Much worry about censorship today focuses on the private sector, specifically and especially the large tech companies--Google, Facebook, Twitter--who have so much power over what we read, hear, and see.  When I was in journalism school, in ethics class in the early 1990s, a student once mentioned the possibility of a news organization withholding a sensitive story and worried that that would be "censorship."  Professor Lou Hodges--a great teacher, great person, since deceased--vigorously corrected the student, saying that censorship by definition must be governmental action. 

Louis Hodges, W&L
Well denotational niceties aside, and with the great respect due to Professor Hodges, I'm not sure the distinction remains salient.  I've been worried about the private sector in the free speech realm for a long while.  I've already posited in print that the greatest looming threat to the freedom of information around the world today is not government, but private corporations, and I've started writing about what can be done (what already is being done in Africa, relative to: the United States, India, and Europe, forthcoming).  Indeed, even the classical distinction between freedom of expression and the freedom of information has lost much salience in the information age.

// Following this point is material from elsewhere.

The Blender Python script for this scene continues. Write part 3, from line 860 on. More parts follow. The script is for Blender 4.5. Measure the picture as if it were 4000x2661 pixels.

In the United States, for good historical reasons, our constitutional law draws a sharp line between the freedom of speech and the freedom of information, and also between state action, "censorship," and private action, so-called "private censorship."  Both of those lines have eroded in the real world, while our law stubbornly insists on them.

Foreign constitutional systems, such as the European and African human rights regimes, do not come with the historical baggage that carved these lines in U.S. constitutional law.  These younger systems are proving more adept at navigating the problem of private action that would suppress speech and information.  That flexibility has meant full employment for lawyers in the counsel offices of Big Tech.

It also means that the law of the internet and the law of digital rights is no longer being authored in the United States.

In Poland, a digital rights organization called the Panoptykon Foundation--I assume named for the legendary imaginings of English philosopher Jeremy Bentham--is litigating without shame against Big Tech, Google and Facebook included.  In a suit against Facebook, Panoptykon has taken up for "SIN," an (acronymed appropriately if coincidentally?) anti-drug NGO in Poland.  SIN apparently suffered content-based take-downs and blocks on Facebook.  It's not clear why Facebook (algorithms? censors?) targeted SIN, though TechCrunch speculated that it might have to do with SIN's strategy on drug counseling: more of a "use responsibly" approach than an abstention-only approach.

The action is based on Polish statute, which guarantees freedom of speech and does not get hung up on any American-style state-action limitation.  In June, a Warsaw court ex parte ordered (in Polish, via Panoptykon) Facebook to stop blocking or removing any online SIN content, pending litigation.  Technically the respondent in the case is Facebook Ireland.  But one can imagine that American Facebook execs are on alert, as foreign courts fuss ever less over the public-private distinction.

Professor Hodges might roll over in his grave to hear me say it, but I am confident that "private censorship" will be the free speech story of the 21st century.  America will be dragged into a new world of legal norms in digital rights, willingly or not.  I would rather see us embrace this new world order and confront the problem of a runaway private sector than see our civil rights law relegated to legal anachronism.